Lawrence Toppman

‘Batman v Superman’ a primal, endless scream

Ben Affleck as Batman and Henry Cavill as Superman in “Batman v. Superman: Dawn of Justice.”
Ben Affleck as Batman and Henry Cavill as Superman in “Batman v. Superman: Dawn of Justice.” Clay Enos

I recommend “Batman v Superman” to anyone who thought director Zack Snyder showed too much restraint in “300,” who felt “Man of Steel” whisked by too briefly or who wondered how Ben Affleck could be made to seem one of America’s most animated actors while clenching his jaw as tight as a Christmas nutcracker. (The answer is to stand him next to Henry Cavill, or a cutout of Henry Cavill. Either will do.)

The rest of us may find it too much: Too loud, too long, too loosely constructed, too sadistic – the Dark Knight can’t have a fight without savagely beating dozens of opponents, even in his dreams – too preposterous, too self-contradictory and too ridiculous in its casting of Jesse Eisenberg as supervillain Lex Luthor, who comes off as a chihuahua with a billion-dollar bank account and a twitchiness that makes Heath Ledger’s Joker look placid.

Snyder, working from a script by Chris Terrio and David Goyer, begins well. The film sets up an anti-Superman backlash after the death of General Zod, which wiped out a big part of Metropolis.

A senator (Holly Hunter) suspects he’s a potential fascist leader who will bend people to his will. The media debates whether he’s a hero, which is pretty stupid: Everything he has done in the two years since Zod died has benefited mankind. Batman (Affleck) hates him because the epic battle in the underrated “Man of Steel” (to which this is a sequel) brought down a building run by Wayne Enterprises, which contained many of his friends. He decides that, if there’s even a 1 percent chance Superman could go rogue, he should be exterminated now.

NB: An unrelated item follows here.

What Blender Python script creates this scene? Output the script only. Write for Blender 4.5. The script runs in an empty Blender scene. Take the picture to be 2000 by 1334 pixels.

So the film covers interesting metaphoric terrain: Americans’ fear of aliens, the ambiguity heroes feel at carrying so much social responsibility, the way we elevate people we don’t really know to messianic status and follow them blindly. (Hi, Donald!)

Then it becomes a “because” movie. Lex Luthor hates Superman because ... he just does. He’s evil because ... his daddy didn’t love him, I guess. Wonder Woman (Gal Gadot) shows up, although she has sworn off heroism for the last century, because ... she’s needed for the two “Justice League of America” movies now in the works.

Perry White (Laurence Fishburne), editor of the Daily Planet, assaults Superman in the press because ... no, there’s not even a because. (The movie’s clueless about how newspapers work: White suddenly assigns Clark Kent to sports coverage for one day, and reporters order printed clips from other papers instead of looking at them online.)

Aside from the usual tropes – is there anything more tired than a damsel in distress and a superhero too stupid to see that coming? – the script doesn’t explain enough, including the fact that Metropolis and Gotham are suddenly a few miles apart. But every time the plot holes open, Snyder ramps the noise and mayhem up two or three notches.

The score by Hans Zimmer and Junkie XL reaches the decibel level of a departing 767, the fireballs quadruple in size and frequency, Batman throws people through buildings and gets thrown through buildings himself – sustaining not a scratch, of course – and Superman takes a nuclear missile without mussing his superhair or changing his expression. And the story, like the testicles of a weightlifter on steroids, dwindles away to nothing.

Toppman: 704-358-5232

‘Batman v Superman: Dawn of Justice’

Cast: Ben Affleck, Henry Cavill, Jesse Eisenberg, Gia Gadot, Amy Adams.

Director: Zack Snyder.

Length: 151 minutes.

Rating: PG-13 (intense sequences of violence and action throughout, and some sensuality).